Spalding was once so well known throughout the country that the Boston Herald was moved to write in 1900:
“Next to Abraham Lincoln and George Washington, the name of A.G. Spalding is the most famous in American literature. It has been blazing forth on the cover of guides to all sorts of sports, upon bats and gloves. . . for many years. Young America gets its knowledge of the past in the world of athletics from something that has "Al Spalding" on it in big black letters, and for that reason, as much as any other, he is one of the national figures of our times.”
Thursday, April 21, 2011
Baseball memories and diamond dreams
W.P. Kinsella seems obsessed with baseball. The Canadian writer’s work frequently highlights the game.
One of his short stories, Shoeless Joe Jackson Comes to Iowa, is the foundation of his most well-known novel, Shoeless Joe. A copy of the first edition of the 1982 novel is in the collection of rare and unusual books at Lighthouse Books, ABAA.
Jim Murray, the sportswriter, loved it. “Any book that has Shoeless Joe Jackson, J.D. Salinger, Fenway Park and Moonlight Graham in it almost before you can pause to catch your breath has got to be more fun than Reggie Jackson under a high fly,” he wrote.
Indeed, Kinsella’s book is much more than a baseball book, though for many devotees of the game that would be enough. It is a story of redemption and lost dreams and second chances.
On the surface, newbie farmer Ray Kinsella hears a voice telling him to plow his cornfield and build a baseball stadium, which he does, and it begins a fantasy adventure that brings him face-to-face with the ghost of disgraced baseball player Shoeless Joe and sends him on a quest to find reclusive author J.D. Salinger and baseball footnote Moonlight Graham.
In the book, Kinsella (the farmer) kidnaps Salinger and takes him on the odyssey to find Graham. In fact, Kinsella (the author) and Salinger were friends and Salinger went with him to Chisolm, Minn., in 1975 to search for Graham.
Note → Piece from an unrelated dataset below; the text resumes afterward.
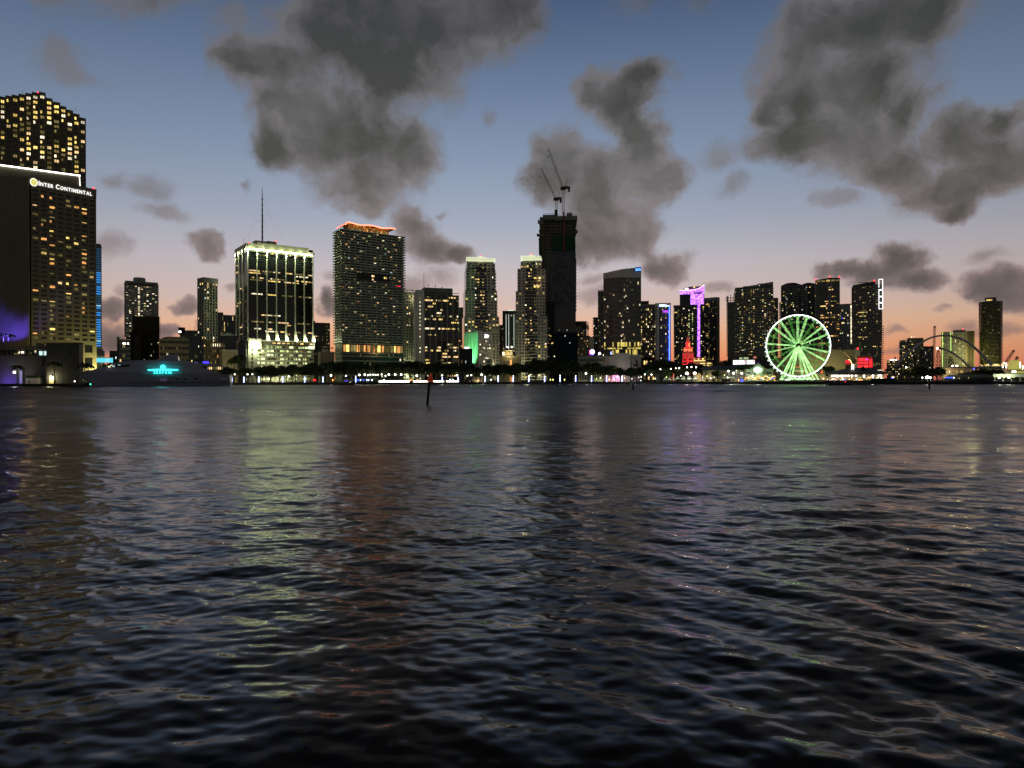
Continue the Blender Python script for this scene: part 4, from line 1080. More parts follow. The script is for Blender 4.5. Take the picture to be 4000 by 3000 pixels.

They discovered that the baseball player had died 10 years earlier.
There are more Salinger connections as well. The main character, Ray Kinsella, was the name of a character in Salinger’s short story A Young Girl in 1941 With No Waist at All. Ray has a twin brother named Richard. Richard Kinsella is a classmate of Holden Caulfield in Salinger’s most famous novel, The Catcher in the Rye.
In the book, Kinsella and Salinger stop off at the Baseball Hall of Fame in Cooperstown, N.Y. They encounter a bored ticket taker at the museum who perks up when Kinsella introduces his companion. "You worked for Kennedy," the ticket taker exclaims. Salinger hides his amusement at being mistaken for Pierre Salinger, who was White House Press Secretary to John F. Kennedy and Lyndon B. Johnson.
Of course, moviegoers know the book was adapted for the 1989 Kevin Costner film Field of Dreams. The Salinger character was changed to 1960s writer Terence Mann, played by James Earl Jones. Amy Madigan played Kinsella’s wife Annie and Ray Liotta played Shoeless Joe.
Most of the movie was filmed in and around Dyersville, Iowa. The owners of the land kept the baseball diamond and it is still an attraction today. Baseball and film lovers from around the country visit the site.
Originally, the title for the movie was the same as the book, Shoeless Joe, but after test audiences said they thought it sounded like a movie about a bum, the studio changed the name to Field of Dreams. W.P. Kinsella was fine with the change. The publishing company had changed the title of his book to Shoeless Joe. Originally, he had called it Dream Field.